Wednesday, September 5, 2012

Labor Day...

Well Labor day was quite chillax and that was fine by me.  Spent the day with family and friends.  The weather was perfect for a nice cook out.  It reminded me of fall, which is defiantly right around the corner.  There was a nice breeze which I snatched a near by hoodie and relaxed and had lots of great laughs with my loved ones.  It's time like that when everyone is together to appreciate the smallest things.  Days off, warm cool breezes,  cook outs, smiles, dogs begging for food, and the near by hoodie to snatch.

Sunday, August 26, 2012

The Pillars

As we go through this thing called life the people who help mold and shape and build the foundation's of our  paths,  I call them the pillars.  We all a few or several pillars.  For myself, I can count my pillars on one hand.   I cherish all of them immensely.  I hope they all realize that in my actions.  Life sometimes feels like a snow globe.  The snow is lax and settled to the bottom and everything is routine and familiar and than time and reality sneaks up on you and shakes the snow globe and whispers in your ear that nothing is forever and your heart aches and before it even happens a piece of you feels as if you've begun to die.  I hate the fear it brings, the unknown but I know that I would never regret anything I've ever done because I've known my heart was right where it belonged all along.  The mental head game it brings, the clocks slashing away the minutes, the seconds and its all a massive joke.  What's it really all about?

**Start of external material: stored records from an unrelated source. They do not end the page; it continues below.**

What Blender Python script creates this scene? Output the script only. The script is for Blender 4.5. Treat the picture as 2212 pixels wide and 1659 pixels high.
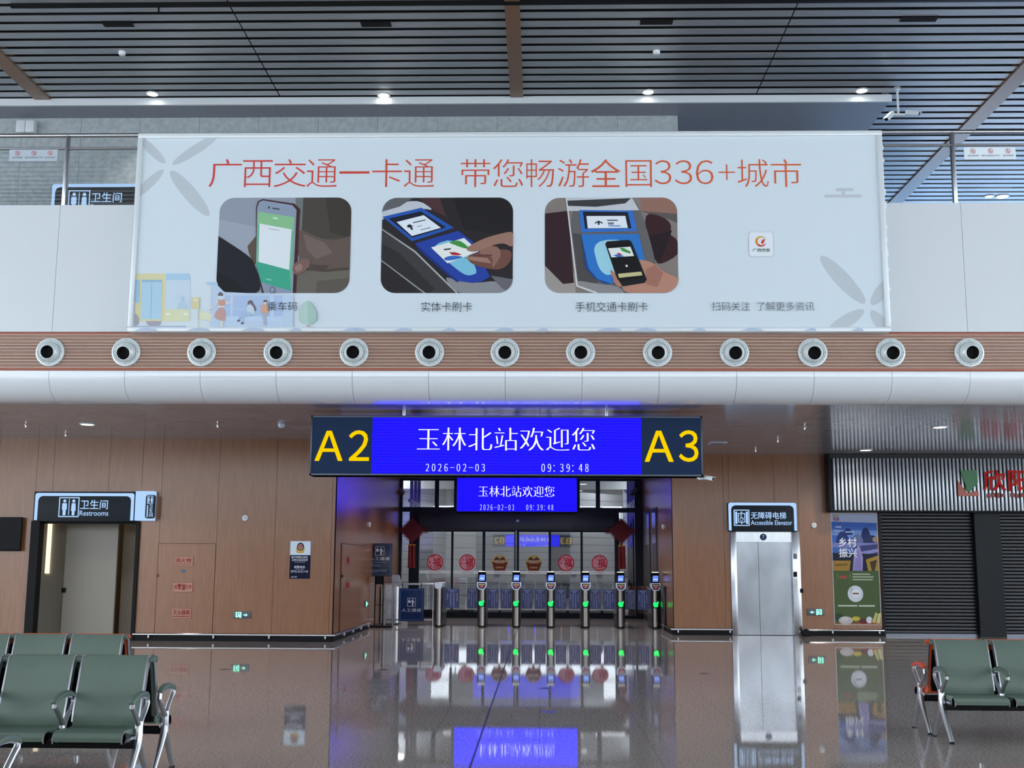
import bpy, bmesh, math, random
from mathutils import Vector, Matrix
random.seed(7)
for o in list(bpy.data.objects):
    bpy.data.objects.remove(o)
S = bpy.context.scene
COL = S.collection

# ------------------------------------------------------------------ camera
FPX, CX, CY, EYE = 2500.0, 1106.0, 829.5, 1.59
TILT = math.atan(390.5 / FPX)
YAW = math.atan(62 * math.cos(TILT) / FPX)
CAM_R = Matrix.Rotation(YAW, 3, 'Z') @ Matrix.Rotation(math.pi / 2 + TILT, 3, 'X') @ Matrix.Rotation(0.005, 3, 'Z')
cd = bpy.data.cameras.new('camera')
cd.sensor_width = 36
cd.lens = 36 * FPX / 2212
cd.clip_end = 300
cam = bpy.data.objects.new('camera', cd)
cam.matrix_world = Matrix.Translation((0, 0, EYE)) @ CAM_R.to_4x4()
COL.objects.link(cam)
S.camera = cam

# ------------------------------------------------------------------ world, exposure
S.view_settings.view_transform = 'Standard'
S.view_settings.look = 'None'
S.view_settings.gamma = 1
S.view_settings.use_curve_mapping = False
S.view_settings.exposure = 0.0
SKY = 5.7
wd = bpy.data.worlds.new('overcast_sky')
S.world = wd
wd.use_nodes = True
wd.node_tree.nodes['Background'].inputs[0].default_value = (0.81, 0.905, 1.0, 1)
wd.node_tree.nodes['Background'].inputs[1].default_value = SKY
S.cycles.use_denoising = True
S.cycles.max_bounces = 10
S.cycles.transparent_max_bounces = 12
S.cycles.sample_clamp_indirect = 6


def lamp(name, kind, loc, energy, color=(1, 1, 1), size=0.3, sizey=None, rot=(0, 0, 0), angle=1.6, blend=0.6):
    l = bpy.data.lights.new(name, kind)
    l.energy = energy
    l.color = color
    if kind == 'AREA':
        l.size = size
        if sizey:
            l.shape = 'RECTANGLE'
            l.size_y = sizey
    elif kind == 'SPOT':
        l.shadow_soft_size = size
        l.spot_size = angle
        l.spot_blend = blend
    else:
        l.shadow_soft_size = size
    o = bpy.data.objects.new(name, l)
    o.location = loc
    o.rotation_euler = rot
    COL.objects.link(o)
    return o


# ------------------------------------------------------------------ measuring helpers (a pixel's ray meets a real plane)
def W(u, v, Y=None, Z=None, X=None):
    d = CAM_R @ Vector(((u - CX) / FPX, -(v - CY) / FPX, -1.0))
    t = Y / d.y if Y is not None else ((Z - EYE) / d.z if Z is not None else X / d.x)
    return Vector((d.x * t, d.y * t, EYE + d.z * t))


def RC(u0, v0, u1, v1, Y):
    um, vm = (u0 + u1) / 2, (v0 + v1) / 2
    return (W(u0, vm, Y=Y).x, W(u1, vm, Y=Y).x, W(um, v1, Y=Y).z, W(um, v0, Y=Y).z)


# ------------------------------------------------------------------ materials
def lin(c):
    return tuple((x / 255 / 12.92) if x / 255 <= 0.04045 else ((x / 255 + 0.055) / 1.055) ** 2.4 for x in c) + (1.0,)


MATS = {}


def M(name, c=None, rough=0.5, metal=0.0, emit=0.0, spec=0.5, coat=0.0):
    if name in MATS:
        return MATS[name]
    m = bpy.data.materials.new(name)
    m.use_nodes = True
    b = m.node_tree.nodes['Principled BSDF']
    b.inputs['Base Color'].default_value = lin(c)
    b.inputs['Roughness'].default_value = rough
    b.inputs['Metallic'].default_value = metal
    b.inputs['Specular IOR Level'].default_value = spec
    b.inputs['Coat Weight'].default_value = coat
    if emit:
        b.inputs['Emission Color'].default_value = lin(c)
        b.inputs['Emission Strength'].default_value = emit
    MATS[name] = m
    return m


def N(m, t, **k):
    n = m.node_tree.nodes.new(t)
    for a, v in k.items():
        setattr(n, a, v)
    return n


def noise_color(m, c0, c1, scale=(1, 1, 1), ns=5.0, detail=4, lo=0.35, hi=0.65, bump=0.0, bscale=None):
    nt = m.node_tree
    b = nt.nodes['Principled BSDF']
    tc, mp, nz, rp = N(m, 'ShaderNodeTexCoord'), N(m, 'ShaderNodeMapping'), N(m, 'ShaderNodeTexNoise'), N(m, 'ShaderNodeValToRGB')
    nt.links.new(tc.outputs['Object'], mp.inputs['Vector'])
    mp.inputs['Scale'].default_value = scale
    nt.links.new(mp.outputs[0], nz.inputs['Vector'])
    nz.inputs['Scale'].default_value = ns
    nz.inputs['Detail'].default_value = detail
    rp.color_ramp.elements[0].position, rp.color_ramp.elements[1].position = lo, hi
    rp.color_ramp.elements[0].color, rp.color_ramp.elements[1].color = lin(c0), lin(c1)
    nt.links.new(nz.outputs['Fac'], rp.inputs[0])
    nt.links.new(rp.outputs[0], b.inputs['Base Color'])
    if bump:
        bp = N(m, 'ShaderNodeBump')
        bp.inputs['Strength'].default_value = bump
        bp.inputs['Distance'].default_value = 0.01
        src = nz
        if bscale:
            src = N(m, 'ShaderNodeTexNoise')
            src.inputs['Scale'].default_value = bscale
            nt.links.new(mp.outputs[0], src.inputs['Vector'])
        nt.links.new(src.outputs['Fac'], bp.inputs['Height'])
        nt.links.new(bp.outputs[0], b.inputs['Normal'])
    return m


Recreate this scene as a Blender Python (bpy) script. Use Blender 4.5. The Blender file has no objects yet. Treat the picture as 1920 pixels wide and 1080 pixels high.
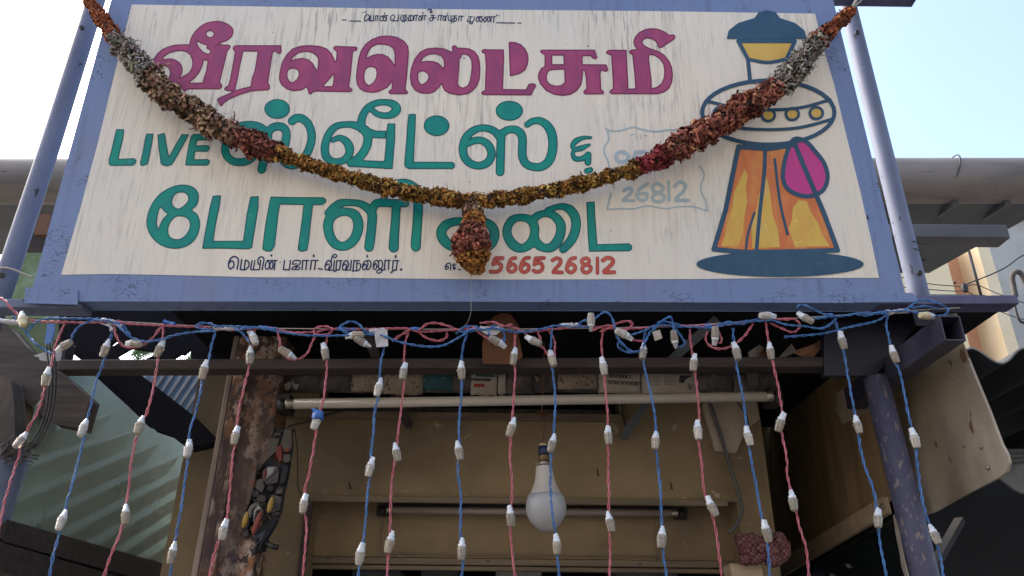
import bpy, bmesh, math, random
import numpy as np
from mathutils import Vector, Matrix

random.seed(7)
rng = np.random.default_rng(11)
C = bpy.context.scene.collection
SC = bpy.context.scene

# ------------------------------------------------------------------ camera
FPX = 1423.0                      # focal length in photo pixels (1920 wide)
PITCH = math.radians(25.4)
ROLL = math.radians(0.67)
CAM = Vector((0.0, 0.0, 1.6))
_F = Vector((0, math.cos(PITCH), math.sin(PITCH)))
_R0 = Vector((1, 0, 0))
_U0 = Vector((0, -math.sin(PITCH), math.cos(PITCH)))
_R = _R0 * math.cos(ROLL) + _U0 * math.sin(ROLL)
_U = _U0 * math.cos(ROLL) - _R0 * math.sin(ROLL)
cd = bpy.data.cameras.new('camera')
cd.sensor_width = 36.0
cd.lens = 36.0 * FPX / 1920.0
cd.clip_start = 0.05
cd.clip_end = 3000
cam = bpy.data.objects.new('camera', cd)
C.objects.link(cam)
m = Matrix((( _R.x, _U.x, -_F.x, CAM.x), (_R.y, _U.y, -_F.y, CAM.y), (_R.z, _U.z, -_F.z, CAM.z), (0, 0, 0, 1)))
cam.matrix_world = m
SC.camera = cam

# ------------------------------------------------------------------ sky, sun, exposure
SUN_EL = math.radians(42)
SUN_AZ = math.radians(-62)        # compass style: 180 = straight behind the viewer
w = bpy.data.worlds.new('World')
SC.world = w
w.use_nodes = True
nt = w.node_tree
bg = nt.nodes['Background']
sky = nt.nodes.new('ShaderNodeTexSky')
sky.sky_type = 'NISHITA'
sky.sun_disc = False
sky.sun_elevation = SUN_EL
sky.sun_rotation = SUN_AZ
sky.altitude = 50
sky.air_density = 1.0
sky.dust_density = 5.0
sky.ozone_density = 1.0
nt.links.new(sky.outputs[0], bg.inputs[0])
bg.inputs[1].default_value = 0.15
sl = bpy.data.lights.new('sun', 'SUN')
sl.energy = 0.5
sl.angle = math.radians(12)
sl.color = (1.0, 0.95, 0.88)
sun = bpy.data.objects.new('sun', sl)
C.objects.link(sun)
sdir = Vector((math.sin(SUN_AZ) * math.cos(SUN_EL), math.cos(SUN_AZ) * math.cos(SUN_EL), math.sin(SUN_EL)))
sun.rotation_euler = (-sdir).to_track_quat('-Z', 'Y').to_euler()
SC.view_settings.view_transform = 'Standard'
SC.view_settings.look = 'None'
SC.view_settings.gamma = 1
SC.view_settings.exposure = 1.9

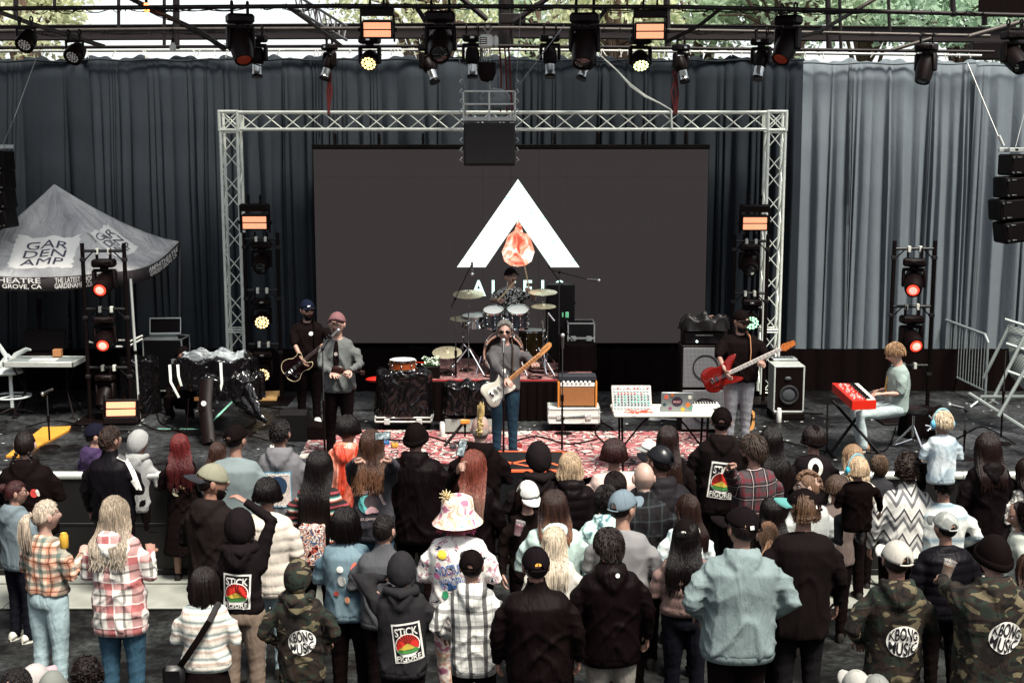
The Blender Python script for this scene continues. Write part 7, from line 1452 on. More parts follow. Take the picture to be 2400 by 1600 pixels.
redpl = plaid('red_white_plaid', '#dcd6cc', [('#c02430', 5.2, .34, .1, 'b'), ('#1a1418', 5.2, .10, .42, 'b'), ('#f4f0e6', 5.2, .06, .80, 'b')])
bwpl = plaid('black_white_plaid', '#d8d8d0', [('#57545a', 8.5, .24, .1, 'b'), ('#1d1a1e', 8.5, .24, .1, 'x'), ('#8f8f8f', 8.5, .05, .6, 'b')])
orpl = plaid('orange_teal_plaid', '#e2c2a8', [('#d87848', 8., .30, .0, 'b'), ('#1c6a66', 8., .26, .5, 'b'), ('#2a1c18', 8., .08, .85, 'b')])
flan = plaid('grey_red_flannel', '#544a4e', [('#7e1c2c', 7., .22, .1, 'b'), ('#1c1416', 7., .30, .5, 'b'), ('#d8c8c4', 7., .035, .4, 'b')])
dkpl = plaid('dark_green_plaid', '#23282c', [('#0c0c0f', 8., .45, .1, 'b'), ('#3c4448', 8., .10, .6, 'b')])
strp = stripes_z('striped_knit', ['#dcd6c6', '#c9a894', '#e6e2d6', '#7f9494', '#dcd6c6'], 11.); srp = stripes_z('serape_cloth', ['#120c0c', '#0c0808', '#c8502c', '#e8dcc8', '#2c8c80', '#120c0c', '#0c0808', '#b83040', '#120c0c'], 8.)
tied = blotch('tie_dye_cloth', ['#4fb0a4', '#ece4d2', '#e8d8b8', '#e0906a', '#efe8dc', '#c86a8a'], 9., .2); doodle = blotch('doodle_print_cloth', ['#ece8de', '#e8e4da', '#ece8de', '#e6e2d8', '#ece8de', '#c8889c', '#e8e4da', '#30405a'], 13., .4, True)
mintfl = blotch('mint_print_cloth', ['#4aa8a4', '#bfe4d8', '#c8ece0', '#b8e0d4', '#5c8c94'], 15., .4); aztec = NT('aztec_knit'); sx_ = aztec.n('SeparateXYZ', {0: aztec.obj()}); tri = aztec.math('ABSOLUTE', aztec.math('SUBTRACT', aztec.math('FRACT', aztec.math('MULTIPLY', sx_.outputs[0], 7.)), .5)); zz_ = aztec.math('FRACT', aztec.math('ADD', aztec.math('MULTIPLY', sx_.outputs[2], 4.2), tri)); aztec.set(Base_Color=aztec.ramp(zz_, [(0, '#d0cec6'), (.34, '#6a6a6c'), (.55, '#b9b7b0'), (.75, '#3e3e42'), (.88, '#d8d6ce')], True), Roughness=.95); wrinkle(aztec, .4)
fleece2 = stripes_z('washed_stripe_denim', ['#c9ccc4', '#d8dad2', '#9fb8c0', '#cfd2ca', '#7f9cac', '#d8dad2'], 3.2); 
pon = NT('clear_orange_poncho'); v_ = pon.noise(5., pon.obj((2, 2, .4)), 4., .8); pon.set(Base_Color=pon.ramp(v_, [(.35, '#c83a24'), (.55, '#e88a70'), (.7, '#f4cdbf')]), Roughness=.22); pon.bump(pon.math('ABSOLUTE', pon.math('SUBTRACT', v_, .5)), 1., .06); pon.b.inputs['Transmission Weight'].default_value = .15
cam_ = camo()
def stripe_sleeve(p, bvh, top):
    sh, e, wr = armpts(p, 1); pts = [Vector((.09, -.02, 1.47)), sh+Vector((-.02, 0, .02)), sh.lerp(e, .3), sh.lerp(e, .65), e, e.lerp(wr, .5), wr.lerp(e, .12)]; dv = Vector((.45, -.8, .42)).normalized(); fine = [pts[i].lerp(pts[i+1], t/4) for i in range(6) for t in range(4)]+[pts[-1]]; rg = []
    for i, q in enumerate(fine):
        t = (fine[min(i+1, 24)]-fine[max(i-1, 0)]).normalized(); sd = t.cross(dv).normalized(); row = []
        for w_ in (-.022, 0, .022):
            o = q+sd*w_; h = bvh.ray_cast(o+dv*.35, -dv); row.append(((h[0] if h[0] is not None else o+dv*.06)+dv*.007)*p['k'])
        rg.append(row)
    MB().rings(rg, closed=False).build('sleeve_stripe', inkw, top, 180)
def patches(*q):
    return pr_shape([(oval(rx, ry), cx, cz, mat('patch_'+c.strip('#'), c, .8, 0, .35, 60), r) for rx, ry, cx, cz, c, r in q])
P_ = person; NV = 0
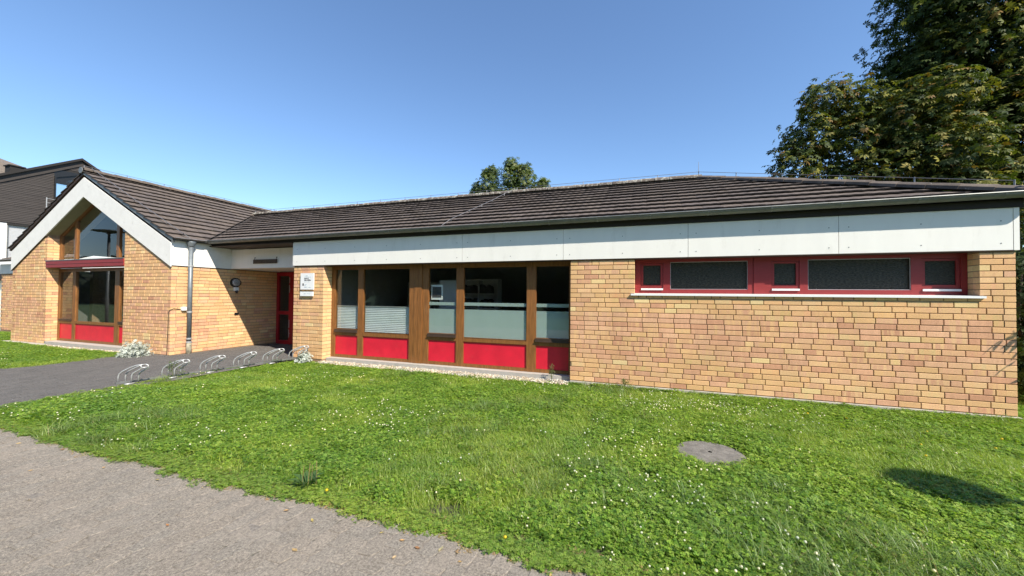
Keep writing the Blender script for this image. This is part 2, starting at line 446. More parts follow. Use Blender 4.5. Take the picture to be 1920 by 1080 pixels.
for k, (vis, cx, cy) in enumerate(pv):
    zt = .0+random.uniform(-.002, .002)-(.03 if cy > .5 else .0)*(cy-.5)/1.4
    g = .092+.02*random.random(); col = (g*1.04, g*.99, g*.95)
    if k < 300:
        mb = MB(); add_paver(mb, cx, cy, rect, zt, col, gap=.003, ch=.003); mb.build('paver', M_PAVER2, ent_o)
    else: add_paver(rest, cx, cy, rect, zt, col, gap=.003, ch=.003)
tag(rest.build('pavers', M_PAVER2, ent_o), kind='stuff')

# ================================================================== THE BRICK BUILDING
bld = empty('library_building', 'long low yellow brick building with brown tiled roof, gabled left wing and red window panels', 'building', (-10, 0, 0))
def part(mb, name, mat, parent=None, smooth=False):
    o = mb.build(name, mat, None, smooth)
    put(o, bld) if parent is None else setattr(o, 'parent', parent)
    if parent is not None: o.matrix_parent_inverse = Matrix.Identity(4)
    if parent is not None:
        # parent chain carries only the building's translation
        o.matrix_parent_inverse = Matrix.Identity(4)
    return o
class Frame:
    """wall frame: u along the wall to the viewer's right, outward normal n, z up"""
    def __init__(s, ox, oy, ux, uy): s.o = (ox, oy); s.u = (ux, uy); s.n = (uy, -ux)
    def p(s, u, d, z): return (s.o[0]+s.u[0]*u+s.n[0]*d, s.o[1]+s.u[1]*u+s.n[1]*d, z)
def fbox(mb, fr, u0, u1, d0, d1, z0, z1, c=(1, 1, 1), m=0):
    """box from depth d0 (back) to d1 (front)"""
    vs = [fr.p(u0, d1, z0), fr.p(u1, d1, z0), fr.p(u1, d0, z0), fr.p(u0, d0, z0), fr.p(u0, d1, z1), fr.p(u1, d1, z1), fr.p(u1, d0, z1), fr.p(u0, d0, z1)]
    mb.mesh(vs, [(0, 3, 2, 1), (4, 5, 6, 7), (0, 1, 5, 4), (1, 2, 6, 5), (2, 3, 7, 6), (3, 0, 4, 7)], c, None, m)
CH = .0833
YEL = [(.70, .43, .205), (.71, .445, .220), (.68, .41, .195), (.715, .455, .235), (.69, .415, .20)]
PINK = [(.62, .350, .210), (.60, .33, .195), (.65, .38, .225), (.555, .29, .17)]
PALE = [(.74, .55, .28), (.72, .52, .25)]
def pick(l):
    c = random.choice(l); k = random.uniform(.93, 1.07); return tuple(x*k for x in c)
def brick_cols(pr):
    r = random.random()
    if r < pr:
        c = pick(PINK); c2 = pick(YEL) if random.random() < .45 else tuple(x*1.12 for x in c)
        if random.random() < .25: c = tuple(a*.55+b2*.45 for a, b2 in zip(c, pick(YEL)))
    else:
        c = pick(YEL); c2 = tuple(x*random.uniform(.9, 1.06) for x in c)
        if random.random() < .06: c = pick(PALE); c2 = c
        if random.random() < .12+.3*pr: c2 = tuple(a*.5+b2*.5 for a, b2 in zip(c, pick(PINK)))
    return c, c2
BR = []                                          # every brick: (visible size, wall name, verts, faces, colours)
def brick_geo(fr, u0, u1, z0, z1, proud, depth=.112):
    e = .0035
    d = proud
    P = fr.p
    v = [P(u0, -depth, z0), P(u1, -depth, z0), P(u1, -depth, z1), P(u0, -depth, z1),
         P(u0, d-e, z0), P(u1, d-e, z0), P(u1, d-e, z1), P(u0, d-e, z1),
         P(u0+e, d, z0+e), P(u1-e, d, z0+e), P(u1-e, d, z1-e), P(u0+e, d, z1-e)]
    f = [(8, 9, 10, 11), (4, 5, 9, 8), (5, 6, 10, 9), (6, 7, 11, 10), (7, 4, 8, 11), (0, 1, 5, 4), (1, 2, 6, 5), (2, 3, 7, 6), (3, 0, 4, 7)]
    return v, f
def lay(wall, fr, U, z0, rows, red, lpar=None, rpar=None, hole=None, top=None, phase=0.):
    """running bond with odd headers; lpar/rpar: rows of that parity own the corner brick"""
    for i in range(rows):
        zb = z0+i*CH+.0055; zt = z0+(i+1)*CH-.0055
        a, e = 0., U
        if lpar is not None and i % 2 != lpar: a = .1225
        if rpar is not None and i % 2 != rpar: e = U-.1225
        segs = [(a, e)]
        if hole:
            ns = []
            for (s0, s1) in segs:
                cut = [(max(s0, h0), min(s1, h1)) for (h0, h1, hz0, hz1) in hole if hz0 < (zb+zt)/2 < hz1]
                cur = s0
                for (c0, c1) in sorted(cut):
                    if c1 <= c0: continue
                    if c0-cur > .02: ns.append((cur, c0))
                    cur = c1
                if s1-cur > .02: ns.append((cur, s1))
            segs = ns
        for (s0, s1) in segs:
            off = ((.125 if i % 2 else 0.)+phase+random.uniform(-.035, .035)) % .25
            if off > .17: off = 0.
            u = s0-off if off > .05 else s0
            if abs(u-s0) < 1e-6 and lpar is None and i % 2: u = s0-.125
            while u < s1-.015:
                w = random.choice((.125, .125, .1875)) if random.random() < .11 else .25
                b0 = max(u, s0); b1 = min(u+w, s1)
                if s1-b1 < .045: b1 = s1
                g0 = .005 if b0 > s0+1e-4 else 0.; g1 = .005 if b1 < s1-1e-4 else 0.
                nxt = b1 if b1 == s1 else u+w
                if b1-b0 > .02:
                    um = (b0+b1)/2
                    if top is None or zb < top(um)+.22:
                        c, c2 = brick_cols(red(um, (zb+zt)/2))
                        v, f = brick_geo(fr, b0+g0, b1-g1, zb, zt, random.uniform(-.0015, .0015))
                        ctr = Vector(fr.p(um, 0, (zb+zt)/2)); dd = ctr-CAM; z = dd.dot(CF); vis = 0
                        nn = Vector((fr.n[0], fr.n[1], 0)); cs = -dd.normalized().dot(nn)
                        if z > .5 and cs > 0:
                            px = 960+FPX*dd.dot(CR)/z; py = 540-FPX*dd.dot(CU)/z
                            if 0 < px < 1920 and 0 < py < 1080: vis = (b1-b0)*cs/z**2
                        BR.append((vis, wall, v, f, c, c2))
                u = nxt
def core(name, boxes):
    mb = MB()
    for (fr, u0, u1, d0, d1, z0, z1) in boxes: fbox(mb, fr, u0, u1, d0, d1, z0, z1)
    return part(mb, name, M_MORTAR)
E_ = -.009                                        # mortar face lies behind the bricks
WALLS = {}
def red_main(u, z):
    row = int(z/CH)
    if z > 1.25: return .12
    if z > .45: return .80
    return .42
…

Every millisecond here is a gift.  The ones we love.  I find myself in a routine based on what is for others and not always for myself and I stop and question well if not for me then who right now?  Is that little extra time for someone else going to hurt me if it makes them happy?  The answer I almost find is always no and the end result is almost always the right one.  The constant ciaos all the noise of bullshit I separate myself from is quite simple I have no time for it, there is no room for it so why let it ruin you.  Lots of time I feel like running for shelter, sometimes I'm not even sure what point I'm trying to make.  But I know that they are pillars for me and I hope I can instill that some where down the line and be as amazing.

Sunday, July 1, 2012

Suit of Amor

So I got to thinking about old relationships and how sometimes they can break you, change you for the worse.  You learn from these damaging relationships and move forward, but do we really move forward or do we just bury them so deep that you run at the first sight of them?  I cant help but wonder will we ever not be broken?  When your shield is constantly up how does one let them down? You constantly protect you soul from any outsiders and then someone tries to invade it and it shakes you to the core, so you run.  Feel no emotion when it comes to any type of personal relationship.  How can one person be that fucked up because of other peoples behaviors from the past?

Thursday, June 7, 2012

Scars

Funny thing about scars, is your soul is full of them and lucky for yourself they are barried away and you don't have to face them once you have or haven't. But when its a scar on your physical self that brings you to a dark place in your soul it just rips the hole open that much deeper. It's hard trying to hold your soul together when it's been ripped back open especially when so many bandaids have been placed over the wounds. You feel like swish cheese bleeding at the seems. Trying to plug the holes, but there's just too many so you hug your own wounds gasping for your own breathe. You wonder how many more times can you place the already fragile soul back together again.

Friday, June 1, 2012

fabric of our own existance

I wonder if on some unknown level of being that what ever it is that we love or do that our bodies sync and become one.  Even if we aren't actively doing it.  When you get lost in your own world and your body pulses to the very fabric of your own being all the shapes and objects of the world shifts and melt away.  The sounds bleed through your very existence.  It's your own escape for what your actually capable of.  What we all are capable of.  It's weird how the sudden shock or jolt brings you so called back to life of reality and to your surroundings and your blown away that your even where you are at that very moment.